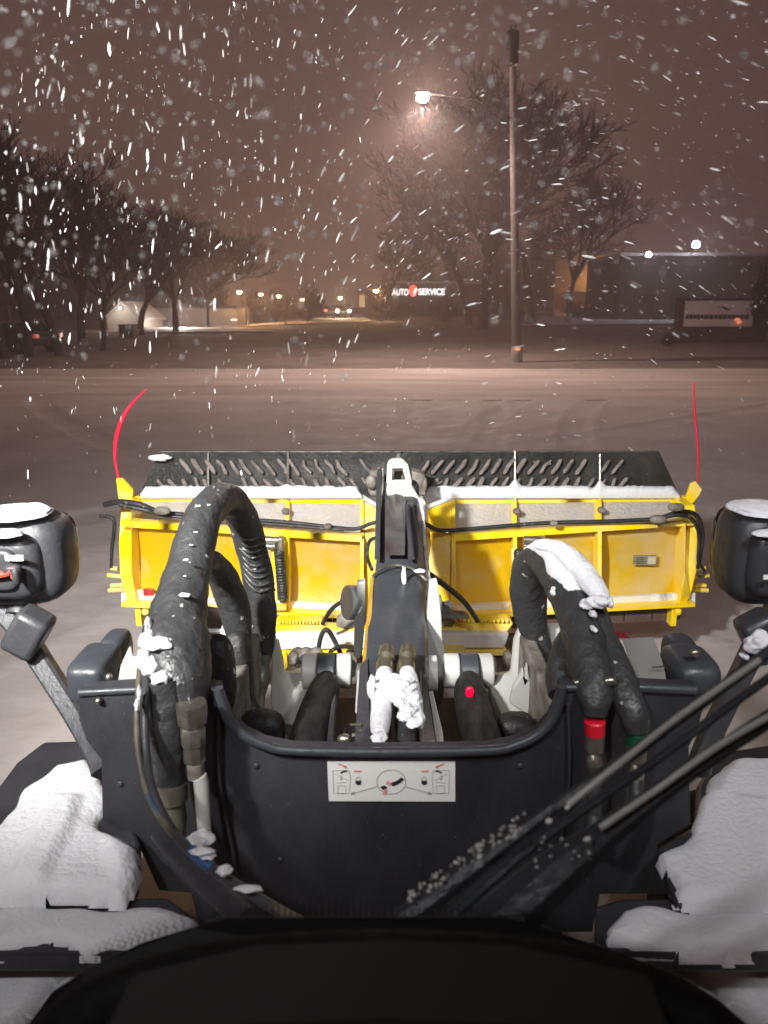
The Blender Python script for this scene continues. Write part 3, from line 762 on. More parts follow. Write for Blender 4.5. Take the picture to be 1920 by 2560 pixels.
    # marker bracket + marker rod
    if sgn < 0:
        bp = [(290, 1196), (305, 1196), (332, 1226), (330, 1250), (296, 1248)]; foot = (297, 1198)
        rp = [(297, 1198), (288, 1150), (290, 1100), (305, 1050), (330, 1010), (366, 974)]; wd = [7, 9, 12, 13, 9, 4]
    else:
        bp = [(1728, 1210), (1740, 1204), (1756, 1224), (1748, 1240), (1730, 1262), (1716, 1262), (1718, 1240)]; foot = (1746, 1205)
        rp = [(1744, 1205), (1745, 1150), (1743, 1100), (1737, 1040), (1735, 990), (1736, 955)]; wd = [5, 6, 7, 7, 6, 5]
    Ye = PY(ex) + .2
    bm = NB(); pplate(bm, bp, Ye, .03); br = link('marker_bracket', bm, yellow, PLW, bevel=.004)
    bm = NB(); sweep(bm, cr(W4([(a, b2, Ye + .02, w) for (a, b2), w in zip(rp, wd)]), 6), 8); link('marker_rod', bm, redrod, PLW)
    # reflectors low on the panel
    if sgn < 0: q = (372, 1480)
    else: q = (1668, 1513)
    bm = NB(); k = mpp(4.5); c = at(q[0], q[1], PY(q[0]) - .02); box(bm, c, (26 * k, .02, 18 * k)); rf = link('reflector', bm, mat('dull_red', (.42, .03, .03), .4, var=.5, vscale=30), PLW, bevel=.003)
    bm = NB(); box(bm, c + Vector((-sgn * -22 * k if sgn < 0 else -22 * k, 0, 0)), (18 * k, .018, 12 * k)); link('reflector_pale', bm, mat('pale_refl', (.6, .55, .5), .4), rf)
    # grey valve block and bellows beside the rib
    if sgn < 0: vx = 668; bx = 700
    else: vx = 1322; bx = 1300
    bm = NB(); Yv = PY(vx) - .17
    rod(bm, at(vx - 14, 1349, Yv), at(vx + 30, 1351, Yv), .022, 16); rod(bm, at(vx - 14, 1365, Yv - .02), at(vx + 22, 1366, Yv - .02), .022, 16)
    box(bm, at(vx + 34, 1359, Yv + .02), (.035, .07, .085)); link('valve_block', bm, steel, PLW, bevel=.006)
    bm = NB(); A, B = at(bx - 3, 1374, Yv), at(bx + 8 if sgn < 0 else bx, 1502, Yv + .02); P = []
    for i in range(61):
        q2 = A.lerp(B, i / 60); P.append((*q2, .030 * (1 + .10 * math.sin(i * 1.9)) * (1 if 1 < i < 59 else .7)))
    sweep(bm, P, 14); link('spring_bellows', bm, rubber, PLW)
    bm = NB(); rod(bm, at(bx - 17, 1372, Yv + .03), at(bx - 10, 1500, Yv + .03), .014, 10); box(bm, at(bx - 4, 1516, Yv + .03), (.1, .06, .025)); link('spring_rod', bm, yellow, PLW)
wing(-1); wing(1)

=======

» PROBLEM DESCRIPTION: All of the material above needs to be restated exactly, with no pictures.

» SOLUTION TO THIS TASK:
The Blender Python script for this scene continues. Write part 3, from line 762 on. More parts follow. Write for Blender 4.5. Take the picture to be 1920 by 2560 pixels.
    # marker bracket + marker rod
    if sgn < 0:
        bp = [(290, 1196), (305, 1196), (332, 1226), (330, 1250), (296, 1248)]; foot = (297, 1198)
        rp = [(297, 1198), (288, 1150), (290, 1100), (305, 1050), (330, 1010), (366, 974)]; wd = [7, 9, 12, 13, 9, 4]
    else:
        bp = [(1728, 1210), (1740, 1204), (1756, 1224), (1748, 1240), (1730, 1262), (1716, 1262), (1718, 1240)]; foot = (1746, 1205)
        rp = [(1744, 1205), (1745, 1150), (1743, 1100), (1737, 1040), (1735, 990), (1736, 955)]; wd = [5, 6, 7, 7, 6, 5]
    Ye = PY(ex) + .2
    bm = NB(); pplate(bm, bp, Ye, .03); br = link('marker_bracket', bm, yellow, PLW, bevel=.004)
    bm = NB(); sweep(bm, cr(W4([(a, b2, Ye + .02, w) for (a, b2), w in zip(rp, wd)]), 6), 8); link('marker_rod', bm, redrod, PLW)
    # reflectors low on the panel
    if sgn < 0: q = (372, 1480)
    else: q = (1668, 1513)
    bm = NB(); k = mpp(4.5); c = at(q[0], q[1], PY(q[0]) - .02); box(bm, c, (26 * k, .02, 18 * k)); rf = link('reflector', bm, mat('dull_red', (.42, .03, .03), .4, var=.5, vscale=30), PLW, bevel=.003)
    bm = NB(); box(bm, c + Vector((-sgn * -22 * k if sgn < 0 else -22 * k, 0, 0)), (18 * k, .018, 12 * k)); link('reflector_pale', bm, mat('pale_refl', (.6, .55, .5), .4), rf)
    # grey valve block and bellows beside the rib
    if sgn < 0: vx = 668; bx = 700
    else: vx = 1322; bx = 1300
    bm = NB(); Yv = PY(vx) - .17
    rod(bm, at(vx - 14, 1349, Yv), at(vx + 30, 1351, Yv), .022, 16); rod(bm, at(vx - 14, 1365, Yv - .02), at(vx + 22, 1366, Yv - .02), .022, 16)
    box(bm, at(vx + 34, 1359, Yv + .02), (.035, .07, .085)); link('valve_block', bm, steel, PLW, bevel=.006)
    bm = NB(); A, B = at(bx - 3, 1374, Yv), at(bx + 8 if sgn < 0 else bx, 1502, Yv + .02); P = []
    for i in range(61):
        q2 = A.lerp(B, i / 60); P.append((*q2, .030 * (1 + .10 * math.sin(i * 1.9)) * (1 if 1 < i < 59 else .7)))
    sweep(bm, P, 14); link('spring_bellows', bm, rubber, PLW)
    bm = NB(); rod(bm, at(bx - 17, 1372, Yv + .03), at(bx - 10, 1500, Yv + .03), .014, 10); box(bm, at(bx - 4, 1516, Yv + .03), (.1, .06, .025)); link('spring_rod', bm, yellow, PLW)
wing(-1); wing(1)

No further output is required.